Scenes as source code →
---
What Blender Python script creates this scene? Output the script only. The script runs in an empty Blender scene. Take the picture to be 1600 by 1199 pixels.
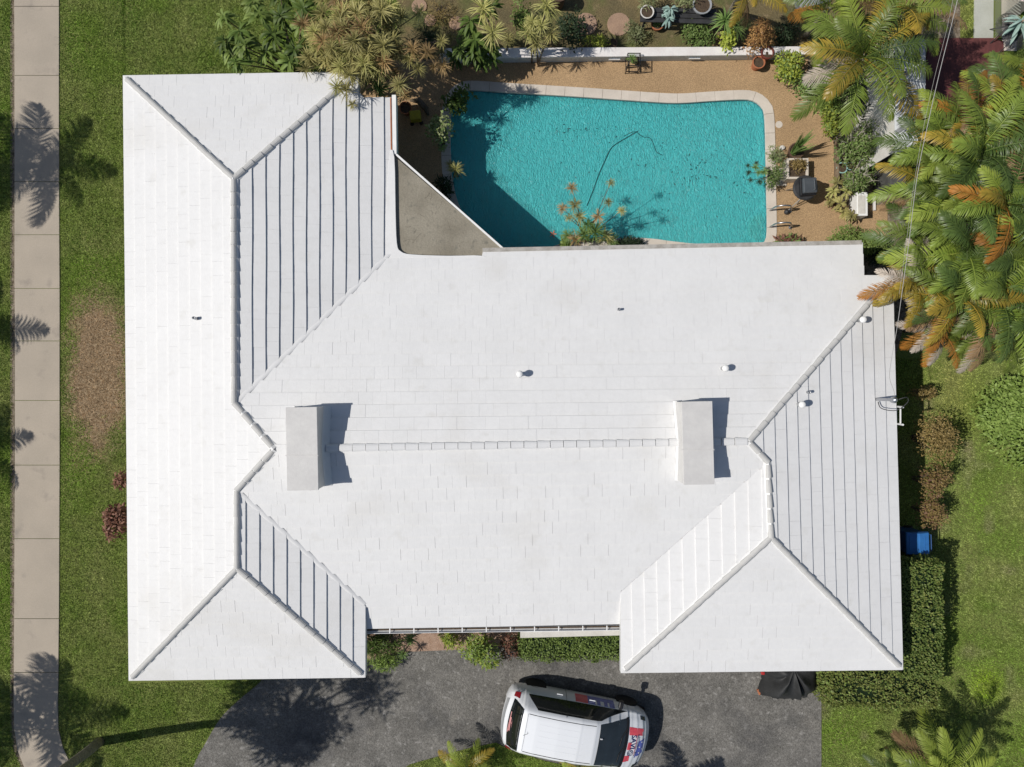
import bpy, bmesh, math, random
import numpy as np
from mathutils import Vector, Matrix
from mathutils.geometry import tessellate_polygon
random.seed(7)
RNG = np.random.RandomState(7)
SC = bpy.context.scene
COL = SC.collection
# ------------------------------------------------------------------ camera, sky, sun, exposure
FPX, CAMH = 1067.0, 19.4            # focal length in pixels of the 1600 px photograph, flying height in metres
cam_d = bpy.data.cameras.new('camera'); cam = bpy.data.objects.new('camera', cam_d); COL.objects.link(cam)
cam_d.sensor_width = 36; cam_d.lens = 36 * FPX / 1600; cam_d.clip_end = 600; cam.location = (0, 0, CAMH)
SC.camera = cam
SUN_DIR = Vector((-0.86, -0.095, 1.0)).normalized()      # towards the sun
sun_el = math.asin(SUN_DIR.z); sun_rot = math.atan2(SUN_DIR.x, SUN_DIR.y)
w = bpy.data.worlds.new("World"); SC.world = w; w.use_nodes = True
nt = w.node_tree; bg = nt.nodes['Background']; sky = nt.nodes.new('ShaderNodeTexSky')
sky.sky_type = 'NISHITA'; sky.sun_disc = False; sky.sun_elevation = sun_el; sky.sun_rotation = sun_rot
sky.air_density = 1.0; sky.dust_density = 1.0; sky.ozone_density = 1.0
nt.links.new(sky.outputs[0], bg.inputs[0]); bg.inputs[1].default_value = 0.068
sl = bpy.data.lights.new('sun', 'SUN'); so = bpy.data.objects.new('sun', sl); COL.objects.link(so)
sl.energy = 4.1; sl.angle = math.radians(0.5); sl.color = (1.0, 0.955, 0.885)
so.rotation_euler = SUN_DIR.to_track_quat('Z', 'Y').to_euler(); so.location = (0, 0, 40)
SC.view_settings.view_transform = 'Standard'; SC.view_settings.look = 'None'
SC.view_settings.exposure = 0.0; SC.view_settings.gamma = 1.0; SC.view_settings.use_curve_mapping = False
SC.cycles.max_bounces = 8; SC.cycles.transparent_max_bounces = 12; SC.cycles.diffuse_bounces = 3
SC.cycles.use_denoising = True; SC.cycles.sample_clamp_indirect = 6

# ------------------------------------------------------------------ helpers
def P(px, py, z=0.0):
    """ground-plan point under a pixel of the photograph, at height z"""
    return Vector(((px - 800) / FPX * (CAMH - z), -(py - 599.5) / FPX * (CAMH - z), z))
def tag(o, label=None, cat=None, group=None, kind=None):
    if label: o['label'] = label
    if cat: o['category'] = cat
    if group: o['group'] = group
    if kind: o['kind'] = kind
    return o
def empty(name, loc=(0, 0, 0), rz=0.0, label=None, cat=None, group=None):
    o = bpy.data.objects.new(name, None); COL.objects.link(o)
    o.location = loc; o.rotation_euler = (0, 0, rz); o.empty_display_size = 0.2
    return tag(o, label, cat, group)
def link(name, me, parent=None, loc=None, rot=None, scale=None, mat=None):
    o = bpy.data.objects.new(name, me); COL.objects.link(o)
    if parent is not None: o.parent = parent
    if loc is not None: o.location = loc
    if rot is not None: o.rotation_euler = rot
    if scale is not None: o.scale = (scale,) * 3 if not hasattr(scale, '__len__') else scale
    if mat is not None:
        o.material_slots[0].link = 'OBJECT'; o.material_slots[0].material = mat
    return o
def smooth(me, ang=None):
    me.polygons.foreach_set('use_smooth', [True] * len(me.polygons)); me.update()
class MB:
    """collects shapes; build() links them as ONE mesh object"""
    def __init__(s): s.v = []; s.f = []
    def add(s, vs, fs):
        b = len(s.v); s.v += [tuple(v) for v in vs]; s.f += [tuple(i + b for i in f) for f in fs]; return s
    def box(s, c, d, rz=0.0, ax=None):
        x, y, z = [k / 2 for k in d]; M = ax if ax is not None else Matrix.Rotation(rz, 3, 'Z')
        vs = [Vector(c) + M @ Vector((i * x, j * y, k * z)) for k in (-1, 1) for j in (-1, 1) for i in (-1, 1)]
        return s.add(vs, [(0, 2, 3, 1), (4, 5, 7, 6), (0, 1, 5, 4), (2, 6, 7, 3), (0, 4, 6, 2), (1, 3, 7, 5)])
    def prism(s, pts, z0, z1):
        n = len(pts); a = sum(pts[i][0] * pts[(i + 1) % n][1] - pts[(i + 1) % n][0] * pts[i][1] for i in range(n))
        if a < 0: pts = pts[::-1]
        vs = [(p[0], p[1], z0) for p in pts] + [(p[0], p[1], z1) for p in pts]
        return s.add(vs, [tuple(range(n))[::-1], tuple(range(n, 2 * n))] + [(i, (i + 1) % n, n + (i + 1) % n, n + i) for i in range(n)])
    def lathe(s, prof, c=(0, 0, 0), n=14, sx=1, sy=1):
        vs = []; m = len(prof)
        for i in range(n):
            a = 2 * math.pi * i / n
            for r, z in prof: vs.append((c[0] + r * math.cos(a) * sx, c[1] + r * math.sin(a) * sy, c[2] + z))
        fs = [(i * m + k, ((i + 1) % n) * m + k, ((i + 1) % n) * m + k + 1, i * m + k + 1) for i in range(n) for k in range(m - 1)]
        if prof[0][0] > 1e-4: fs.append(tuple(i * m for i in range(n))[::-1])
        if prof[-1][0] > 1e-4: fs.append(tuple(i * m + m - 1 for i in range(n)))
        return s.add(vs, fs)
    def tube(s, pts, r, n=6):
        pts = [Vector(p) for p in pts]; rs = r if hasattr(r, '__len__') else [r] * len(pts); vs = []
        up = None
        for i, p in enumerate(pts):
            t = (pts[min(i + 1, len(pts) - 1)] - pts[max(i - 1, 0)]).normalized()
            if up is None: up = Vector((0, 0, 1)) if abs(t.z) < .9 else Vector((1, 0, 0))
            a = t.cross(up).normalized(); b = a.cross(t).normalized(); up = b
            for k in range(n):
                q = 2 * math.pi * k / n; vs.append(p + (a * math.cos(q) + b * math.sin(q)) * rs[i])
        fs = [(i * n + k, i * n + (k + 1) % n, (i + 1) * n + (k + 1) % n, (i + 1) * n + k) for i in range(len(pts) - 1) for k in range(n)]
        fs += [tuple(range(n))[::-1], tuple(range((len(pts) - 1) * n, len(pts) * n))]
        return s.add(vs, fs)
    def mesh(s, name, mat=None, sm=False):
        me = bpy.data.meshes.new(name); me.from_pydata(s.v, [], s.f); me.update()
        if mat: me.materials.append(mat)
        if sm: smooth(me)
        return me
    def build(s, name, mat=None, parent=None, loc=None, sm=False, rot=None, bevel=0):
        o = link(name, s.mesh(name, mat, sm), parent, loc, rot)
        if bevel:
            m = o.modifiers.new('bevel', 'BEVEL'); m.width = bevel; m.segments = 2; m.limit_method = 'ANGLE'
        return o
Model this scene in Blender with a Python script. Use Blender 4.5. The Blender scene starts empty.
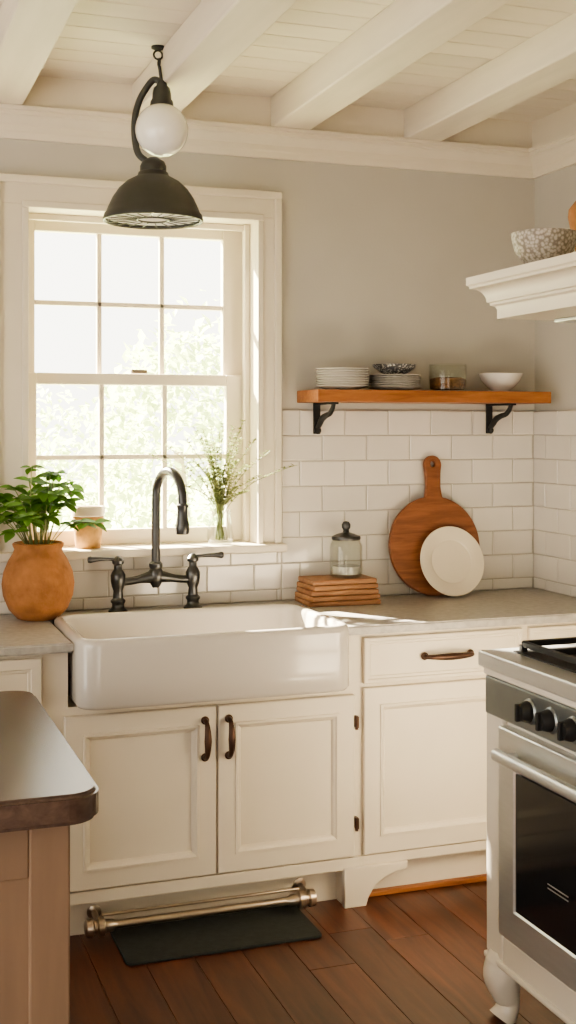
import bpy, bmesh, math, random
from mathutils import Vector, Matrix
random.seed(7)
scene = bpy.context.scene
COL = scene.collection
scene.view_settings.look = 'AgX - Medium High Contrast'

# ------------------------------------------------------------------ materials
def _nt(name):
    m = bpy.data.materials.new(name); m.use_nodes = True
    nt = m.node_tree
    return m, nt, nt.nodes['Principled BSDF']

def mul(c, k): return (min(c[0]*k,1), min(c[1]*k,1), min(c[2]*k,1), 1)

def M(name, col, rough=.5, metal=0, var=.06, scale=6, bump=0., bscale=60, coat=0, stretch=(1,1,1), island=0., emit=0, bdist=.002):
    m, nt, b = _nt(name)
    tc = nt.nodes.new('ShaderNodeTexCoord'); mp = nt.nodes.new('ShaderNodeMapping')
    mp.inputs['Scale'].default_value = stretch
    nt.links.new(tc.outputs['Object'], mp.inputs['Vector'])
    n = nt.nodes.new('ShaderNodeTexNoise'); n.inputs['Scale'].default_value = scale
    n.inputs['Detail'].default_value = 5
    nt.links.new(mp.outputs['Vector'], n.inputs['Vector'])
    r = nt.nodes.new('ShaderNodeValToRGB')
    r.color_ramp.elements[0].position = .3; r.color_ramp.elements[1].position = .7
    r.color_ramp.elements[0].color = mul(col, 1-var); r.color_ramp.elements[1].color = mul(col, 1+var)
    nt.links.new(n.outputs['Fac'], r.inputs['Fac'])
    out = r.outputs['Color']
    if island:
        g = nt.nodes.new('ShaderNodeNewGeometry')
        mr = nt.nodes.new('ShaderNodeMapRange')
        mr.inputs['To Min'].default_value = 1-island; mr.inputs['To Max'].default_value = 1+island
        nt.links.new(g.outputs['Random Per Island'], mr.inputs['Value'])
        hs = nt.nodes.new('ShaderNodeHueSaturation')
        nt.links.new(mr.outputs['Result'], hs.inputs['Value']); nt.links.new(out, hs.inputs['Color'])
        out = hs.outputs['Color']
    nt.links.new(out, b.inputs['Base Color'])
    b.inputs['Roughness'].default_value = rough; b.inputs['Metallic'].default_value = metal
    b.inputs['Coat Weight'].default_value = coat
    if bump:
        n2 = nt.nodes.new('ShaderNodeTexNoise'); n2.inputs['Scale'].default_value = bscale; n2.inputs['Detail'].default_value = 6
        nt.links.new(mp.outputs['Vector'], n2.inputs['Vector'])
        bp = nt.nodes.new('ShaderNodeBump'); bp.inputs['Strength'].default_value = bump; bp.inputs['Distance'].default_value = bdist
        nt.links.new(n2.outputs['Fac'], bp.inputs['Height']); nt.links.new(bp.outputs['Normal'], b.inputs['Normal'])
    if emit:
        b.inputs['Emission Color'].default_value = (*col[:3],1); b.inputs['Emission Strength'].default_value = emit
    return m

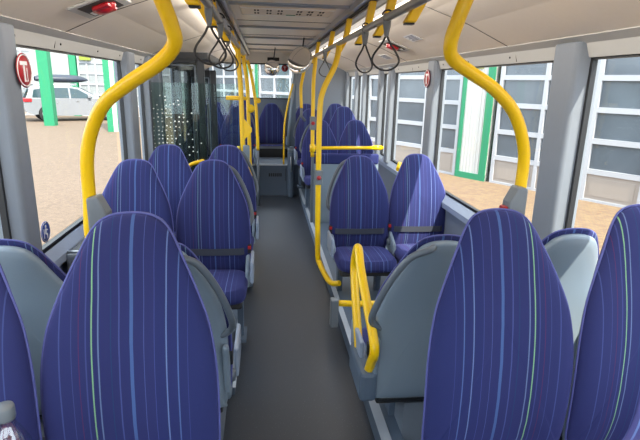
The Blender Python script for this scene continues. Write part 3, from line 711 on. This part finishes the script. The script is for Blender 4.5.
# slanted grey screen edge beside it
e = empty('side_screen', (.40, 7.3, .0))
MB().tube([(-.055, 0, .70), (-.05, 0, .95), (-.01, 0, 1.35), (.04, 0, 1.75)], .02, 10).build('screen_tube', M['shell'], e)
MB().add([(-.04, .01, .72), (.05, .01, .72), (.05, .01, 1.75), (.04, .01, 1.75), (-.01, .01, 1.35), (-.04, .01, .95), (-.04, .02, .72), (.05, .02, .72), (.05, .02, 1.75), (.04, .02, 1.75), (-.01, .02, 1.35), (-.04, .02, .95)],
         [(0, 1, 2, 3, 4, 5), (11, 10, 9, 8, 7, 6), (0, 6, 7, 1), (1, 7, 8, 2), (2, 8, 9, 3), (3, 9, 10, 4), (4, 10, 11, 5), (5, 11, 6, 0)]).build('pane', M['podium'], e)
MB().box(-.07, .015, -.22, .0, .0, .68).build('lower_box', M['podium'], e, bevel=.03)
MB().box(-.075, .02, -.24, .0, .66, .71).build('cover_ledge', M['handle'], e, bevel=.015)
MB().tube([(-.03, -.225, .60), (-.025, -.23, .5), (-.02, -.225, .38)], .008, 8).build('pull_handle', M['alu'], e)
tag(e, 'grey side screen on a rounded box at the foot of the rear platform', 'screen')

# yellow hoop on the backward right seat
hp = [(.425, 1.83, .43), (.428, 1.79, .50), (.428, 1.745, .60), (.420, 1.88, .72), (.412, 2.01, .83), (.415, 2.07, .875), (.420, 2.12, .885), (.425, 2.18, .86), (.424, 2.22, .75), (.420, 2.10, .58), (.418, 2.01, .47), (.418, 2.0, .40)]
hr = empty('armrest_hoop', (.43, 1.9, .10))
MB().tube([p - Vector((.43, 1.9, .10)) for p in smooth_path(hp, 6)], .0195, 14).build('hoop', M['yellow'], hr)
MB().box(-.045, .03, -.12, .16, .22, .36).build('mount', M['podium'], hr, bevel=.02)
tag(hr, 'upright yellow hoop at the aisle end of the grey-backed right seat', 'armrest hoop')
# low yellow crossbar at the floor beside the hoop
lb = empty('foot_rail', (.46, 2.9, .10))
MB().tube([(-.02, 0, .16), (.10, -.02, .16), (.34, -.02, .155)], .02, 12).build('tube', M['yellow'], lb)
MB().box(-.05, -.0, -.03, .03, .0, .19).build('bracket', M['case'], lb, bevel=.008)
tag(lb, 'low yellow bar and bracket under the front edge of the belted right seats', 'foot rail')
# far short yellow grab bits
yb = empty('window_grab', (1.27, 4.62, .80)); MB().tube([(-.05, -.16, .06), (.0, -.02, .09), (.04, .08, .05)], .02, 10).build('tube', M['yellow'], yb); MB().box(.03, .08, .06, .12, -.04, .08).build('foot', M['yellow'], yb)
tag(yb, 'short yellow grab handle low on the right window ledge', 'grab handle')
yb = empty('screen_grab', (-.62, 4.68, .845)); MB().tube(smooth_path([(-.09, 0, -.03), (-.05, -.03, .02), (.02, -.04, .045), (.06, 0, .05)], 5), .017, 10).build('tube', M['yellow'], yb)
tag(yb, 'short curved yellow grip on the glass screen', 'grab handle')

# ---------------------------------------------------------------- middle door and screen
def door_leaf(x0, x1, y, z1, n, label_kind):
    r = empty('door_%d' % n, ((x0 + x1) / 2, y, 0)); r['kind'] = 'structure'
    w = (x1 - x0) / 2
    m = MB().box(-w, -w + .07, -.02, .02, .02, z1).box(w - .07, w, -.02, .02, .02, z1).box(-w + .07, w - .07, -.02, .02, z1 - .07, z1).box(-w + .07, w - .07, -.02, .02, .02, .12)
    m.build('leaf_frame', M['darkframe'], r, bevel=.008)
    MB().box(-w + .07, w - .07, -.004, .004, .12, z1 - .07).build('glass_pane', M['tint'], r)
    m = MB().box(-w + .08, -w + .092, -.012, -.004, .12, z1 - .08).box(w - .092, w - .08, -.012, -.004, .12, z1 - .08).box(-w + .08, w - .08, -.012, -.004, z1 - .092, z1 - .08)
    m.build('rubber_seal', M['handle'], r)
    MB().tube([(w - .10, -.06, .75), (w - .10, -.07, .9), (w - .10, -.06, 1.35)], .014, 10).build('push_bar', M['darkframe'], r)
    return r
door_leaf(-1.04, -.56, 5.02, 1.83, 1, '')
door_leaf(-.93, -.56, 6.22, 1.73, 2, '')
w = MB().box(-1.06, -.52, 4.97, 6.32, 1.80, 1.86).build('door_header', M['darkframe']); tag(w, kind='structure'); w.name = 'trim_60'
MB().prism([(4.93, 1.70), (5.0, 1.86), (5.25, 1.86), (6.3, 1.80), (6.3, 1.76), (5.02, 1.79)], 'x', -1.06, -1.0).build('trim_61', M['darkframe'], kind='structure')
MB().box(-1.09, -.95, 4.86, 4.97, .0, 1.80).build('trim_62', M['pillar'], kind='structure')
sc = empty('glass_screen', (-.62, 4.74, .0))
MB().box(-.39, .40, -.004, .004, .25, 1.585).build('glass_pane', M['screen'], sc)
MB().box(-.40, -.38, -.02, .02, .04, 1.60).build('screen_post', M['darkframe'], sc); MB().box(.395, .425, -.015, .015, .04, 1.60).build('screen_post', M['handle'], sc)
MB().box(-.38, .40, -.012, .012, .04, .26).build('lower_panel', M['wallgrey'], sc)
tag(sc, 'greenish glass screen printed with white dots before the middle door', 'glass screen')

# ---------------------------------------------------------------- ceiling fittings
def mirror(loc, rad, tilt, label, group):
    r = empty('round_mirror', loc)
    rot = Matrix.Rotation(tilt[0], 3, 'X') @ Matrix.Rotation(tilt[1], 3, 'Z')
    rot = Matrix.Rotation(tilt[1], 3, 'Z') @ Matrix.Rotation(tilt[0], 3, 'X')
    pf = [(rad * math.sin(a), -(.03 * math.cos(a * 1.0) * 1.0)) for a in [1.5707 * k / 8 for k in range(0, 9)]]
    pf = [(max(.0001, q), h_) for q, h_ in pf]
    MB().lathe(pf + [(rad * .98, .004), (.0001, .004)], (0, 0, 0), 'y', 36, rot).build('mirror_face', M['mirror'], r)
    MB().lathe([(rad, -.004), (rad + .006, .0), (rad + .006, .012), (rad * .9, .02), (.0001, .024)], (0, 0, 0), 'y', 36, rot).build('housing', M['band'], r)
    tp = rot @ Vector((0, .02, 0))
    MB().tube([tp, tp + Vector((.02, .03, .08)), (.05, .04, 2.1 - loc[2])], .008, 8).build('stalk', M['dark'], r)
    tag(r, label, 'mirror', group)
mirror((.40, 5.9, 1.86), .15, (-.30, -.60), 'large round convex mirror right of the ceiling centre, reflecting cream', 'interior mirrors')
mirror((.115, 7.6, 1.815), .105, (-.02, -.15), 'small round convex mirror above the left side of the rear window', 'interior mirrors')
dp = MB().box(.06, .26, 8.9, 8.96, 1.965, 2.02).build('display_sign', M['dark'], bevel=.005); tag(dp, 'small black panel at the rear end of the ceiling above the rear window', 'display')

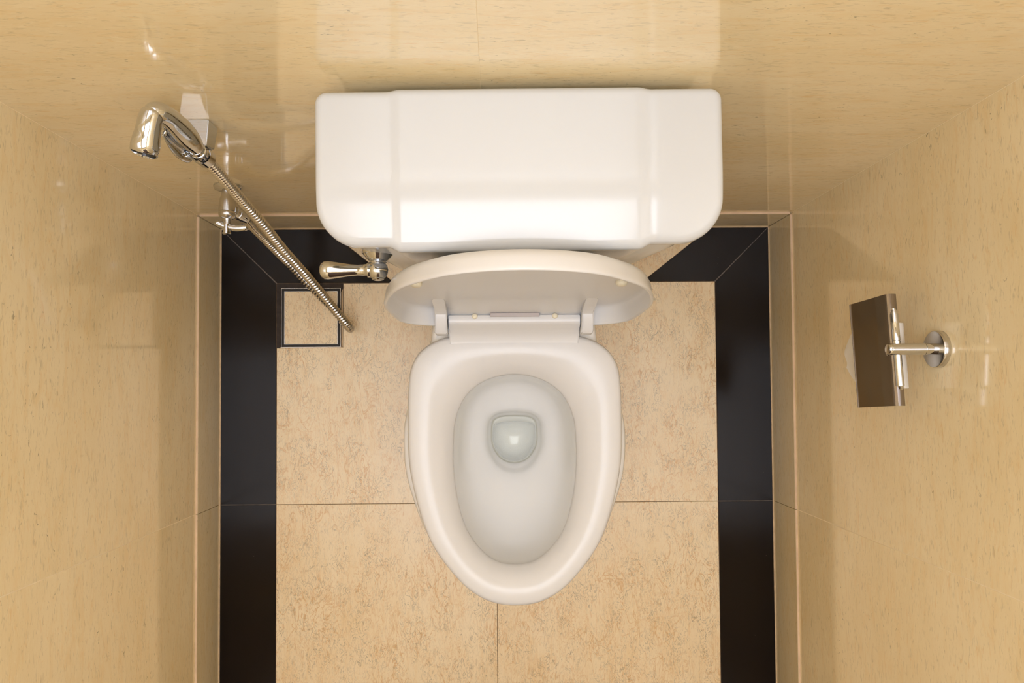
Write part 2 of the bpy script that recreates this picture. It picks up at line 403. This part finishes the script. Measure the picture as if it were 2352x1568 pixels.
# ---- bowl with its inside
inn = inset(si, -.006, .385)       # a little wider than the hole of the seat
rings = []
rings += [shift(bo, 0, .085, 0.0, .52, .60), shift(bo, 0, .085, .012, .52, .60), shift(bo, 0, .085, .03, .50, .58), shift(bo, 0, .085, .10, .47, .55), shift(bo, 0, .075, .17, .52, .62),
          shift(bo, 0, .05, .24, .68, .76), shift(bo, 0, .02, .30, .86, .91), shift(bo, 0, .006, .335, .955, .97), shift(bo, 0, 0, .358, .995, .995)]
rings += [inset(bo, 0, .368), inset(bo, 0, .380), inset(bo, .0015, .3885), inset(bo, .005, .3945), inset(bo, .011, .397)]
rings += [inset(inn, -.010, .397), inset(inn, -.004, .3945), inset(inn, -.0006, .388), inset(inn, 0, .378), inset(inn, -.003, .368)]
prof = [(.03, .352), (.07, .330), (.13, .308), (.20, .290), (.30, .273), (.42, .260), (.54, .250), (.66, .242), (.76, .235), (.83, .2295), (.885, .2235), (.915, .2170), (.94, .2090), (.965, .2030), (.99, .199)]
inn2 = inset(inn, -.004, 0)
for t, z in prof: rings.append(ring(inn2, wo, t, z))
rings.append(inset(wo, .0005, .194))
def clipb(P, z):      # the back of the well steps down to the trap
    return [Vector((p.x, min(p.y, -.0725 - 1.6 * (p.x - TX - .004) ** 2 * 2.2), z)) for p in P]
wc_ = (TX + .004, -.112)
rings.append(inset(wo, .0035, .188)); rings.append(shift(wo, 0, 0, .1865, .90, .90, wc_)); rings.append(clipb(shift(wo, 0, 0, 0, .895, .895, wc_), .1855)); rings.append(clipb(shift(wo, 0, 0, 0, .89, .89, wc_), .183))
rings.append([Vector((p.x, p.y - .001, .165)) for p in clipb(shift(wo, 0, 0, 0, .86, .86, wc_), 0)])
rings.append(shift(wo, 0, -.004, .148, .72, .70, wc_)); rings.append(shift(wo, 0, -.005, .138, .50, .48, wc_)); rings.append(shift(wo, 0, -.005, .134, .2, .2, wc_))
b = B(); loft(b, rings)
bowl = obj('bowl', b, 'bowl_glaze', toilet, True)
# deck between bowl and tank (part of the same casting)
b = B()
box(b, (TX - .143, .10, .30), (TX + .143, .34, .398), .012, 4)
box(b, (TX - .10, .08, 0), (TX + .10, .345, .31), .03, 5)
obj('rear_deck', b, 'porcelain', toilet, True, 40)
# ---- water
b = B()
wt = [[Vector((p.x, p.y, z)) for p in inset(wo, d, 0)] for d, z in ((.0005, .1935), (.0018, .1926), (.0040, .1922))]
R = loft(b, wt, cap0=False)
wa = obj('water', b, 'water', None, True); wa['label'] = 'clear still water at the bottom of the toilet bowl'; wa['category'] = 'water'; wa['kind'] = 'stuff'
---
Among the records above, extract exactly the lines from the line with "The Blender Python" to the line with "tag(e, 'grey side", both lines included, and leave out the rest.

The Blender Python script for this scene continues. Write part 3, from line 711 on. This part finishes the script. The script is for Blender 4.5.
# slanted grey screen edge beside it
e = empty('side_screen', (.40, 7.3, .0))
MB().tube([(-.055, 0, .70), (-.05, 0, .95), (-.01, 0, 1.35), (.04, 0, 1.75)], .02, 10).build('screen_tube', M['shell'], e)
MB().add([(-.04, .01, .72), (.05, .01, .72), (.05, .01, 1.75), (.04, .01, 1.75), (-.01, .01, 1.35), (-.04, .01, .95), (-.04, .02, .72), (.05, .02, .72), (.05, .02, 1.75), (.04, .02, 1.75), (-.01, .02, 1.35), (-.04, .02, .95)],
         [(0, 1, 2, 3, 4, 5), (11, 10, 9, 8, 7, 6), (0, 6, 7, 1), (1, 7, 8, 2), (2, 8, 9, 3), (3, 9, 10, 4), (4, 10, 11, 5), (5, 11, 6, 0)]).build('pane', M['podium'], e)
MB().box(-.07, .015, -.22, .0, .0, .68).build('lower_box', M['podium'], e, bevel=.03)
MB().box(-.075, .02, -.24, .0, .66, .71).build('cover_ledge', M['handle'], e, bevel=.015)
MB().tube([(-.03, -.225, .60), (-.025, -.23, .5), (-.02, -.225, .38)], .008, 8).build('pull_handle', M['alu'], e)
tag(e, 'grey side screen on a rounded box at the foot of the rear platform', 'screen')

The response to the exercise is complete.